Forced labor – a forgotten crime, or not?

After returning to their native countries, many former forced laborers were confronted with mistrust and prejudices. Some of them were accused of having collaborated with the Nazis. Their experience of Nazi forced labor also had an impact on their family life as well as on their health, their economic situation, and their social relationships. 

In Germany it took a long time for forced laborers to be recognized as victims, and even then, only some of them were. Whereas in the immediate postwar period deportation and exploitation were among the central charges in the Nuremberg trials, a short time later these crimes became trivialized and were played down as a collateral effect of war.

The struggle for financial compensation

The road to obtaining compensation payments was a long one for former forced laborers. In the 1950s, West Germany paid compensation only to particular countries, and these did not include the countries of the former Soviet Union, from which by far the largest number of forced laborers had come. Some major German companies paid certain sums to the Jewish Claims Conference (JCC). This money went mainly to forced laborers who had been imprisoned in concentration camps.  

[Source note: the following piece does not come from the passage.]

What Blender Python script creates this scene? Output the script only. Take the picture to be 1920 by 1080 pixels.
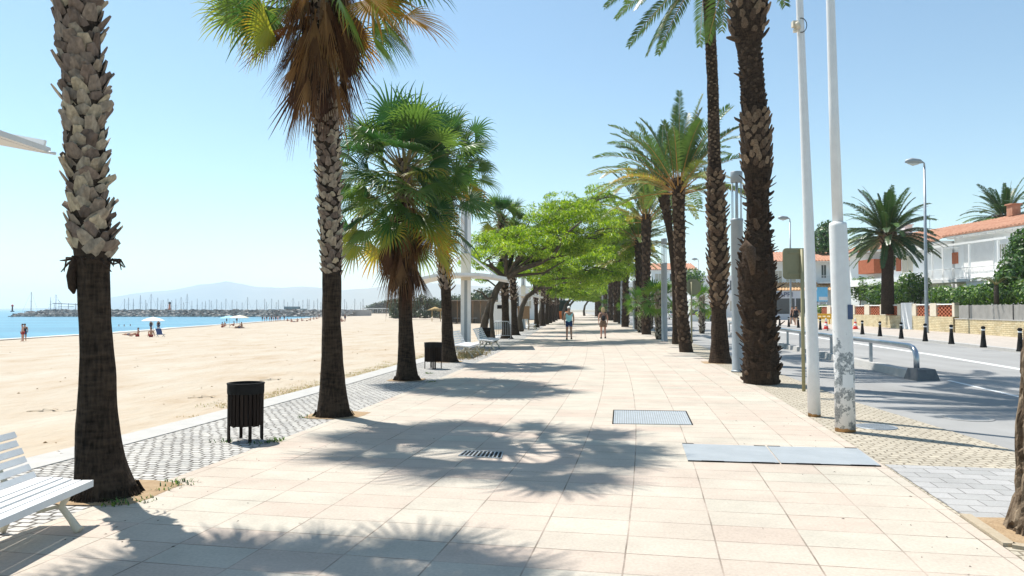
import bpy, bmesh, math, random
from mathutils import Vector, Matrix, Euler
R = math.radians
def V(*a): return Vector(a)
rng = random.Random(7)
for o in list(bpy.data.objects): bpy.data.objects.remove(o)
C = bpy.context.scene.collection
sc = bpy.context.scene

# ---------------------------------------------------------------- camera
CAMZ, F, PITCH = 1.6, 1400.0, math.atan(40/1400)
cam = bpy.data.cameras.new('camera'); camo = bpy.data.objects.new('camera', cam); C.objects.link(camo)
cam.sensor_width = 36; cam.lens = 36*F/1920; cam.clip_start = 0.05; cam.clip_end = 40000
camo.location = (0, 0, CAMZ); camo.rotation_euler = (R(90)+PITCH, 0, 0); sc.camera = camo

# ---------------------------------------------------------------- world, sun, exposure
SUN_EL, SUN_AZ = R(62), math.atan2(-.72, .69)          # sun over the sea, ahead and to the left
w = bpy.data.worlds.new('World'); sc.world = w; w.use_nodes = True
nt = w.node_tree; bg = nt.nodes['Background']
sky = nt.nodes.new('ShaderNodeTexSky'); sky.sky_type = 'NISHITA'; sky.sun_disc = False
sky.sun_elevation = SUN_EL; sky.sun_rotation = SUN_AZ; sky.air_density = 1.0; sky.dust_density = 0.5; sky.ozone_density = 1.0; sky.altitude = 0
tnt = nt.nodes.new('ShaderNodeVectorMath'); tnt.operation = 'MULTIPLY'; tnt.inputs[1].default_value = (.94, 1.12, 1.09)
nt.links.new(sky.outputs[0], tnt.inputs[0]); nt.links.new(tnt.outputs[0], bg.inputs[0]); bg.inputs[1].default_value = 0.095
sl = bpy.data.lights.new('sun', 'SUN'); sl.energy = 4.4; sl.angle = R(.53); sl.color = (1, .955, .88)
so = bpy.data.objects.new('sun', sl); C.objects.link(so)
sd = Vector((.72, -.69, 0)).normalized()*math.cos(SUN_EL) + Vector((0, 0, -math.sin(SUN_EL)))
so.rotation_euler = sd.to_track_quat('-Z', 'Y').to_euler(); so.location = (-30, 30, 60)
sc.view_settings.view_transform = 'Standard'; sc.view_settings.look = 'None'
sc.view_settings.exposure = 0.67; sc.view_settings.gamma = 1
sc.cycles.max_bounces = 6; sc.cycles.transparent_max_bounces = 8; sc.cycles.volume_bounces = 1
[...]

The GDR generally refused to pay compensation to the foreign victims of the Nazi regime. In the wake of German reunification, agreements on compensation were reached with Poland, Belarus, Russia, and Ukraine.

In the late 1990s the issue of compensation payments to former forced laborers became the subject of a major societal debate in Germany—triggered not least by threats to boycott German companies abroad and by class action lawsuits brought against them. This led to the founding of the Stiftung Erinnerung, Verantwortung und Zukunft (Foundation Remembrance, Responsibility, and Future – EVZ) in order to press the compensation claims made by former forced laborers in their home countries. The foundation was financed by the German government and the Stiftungsinitiative der Deutschen Wirtschaft (German Industry Foundation Initiative).

 

A newspaper advertisement titled “Mercedes-Benz. Design. Performance. Slave Labor.”

Various survivors’ organizations sought to press German companies for compensation payments by publishing newspaper advertisements like this one, New York Times 1999 | © picture alliance / REUTERS / Molly Riley

Soviet prisoners of war are compensated seventy years later

Many victims of Nazi forced labor were never compensated, however, either because they had died before they could receive the money or because their claim was not granted. Former West European forced laborers were not recognized, for example, while prisoners of war were for a long time excluded completely.  

It was not until 2015 that the German parliament decided to pay compensation to the few Soviet prisoners of war still alive. Italian prisoners of war have to this day received only symbolic recognition.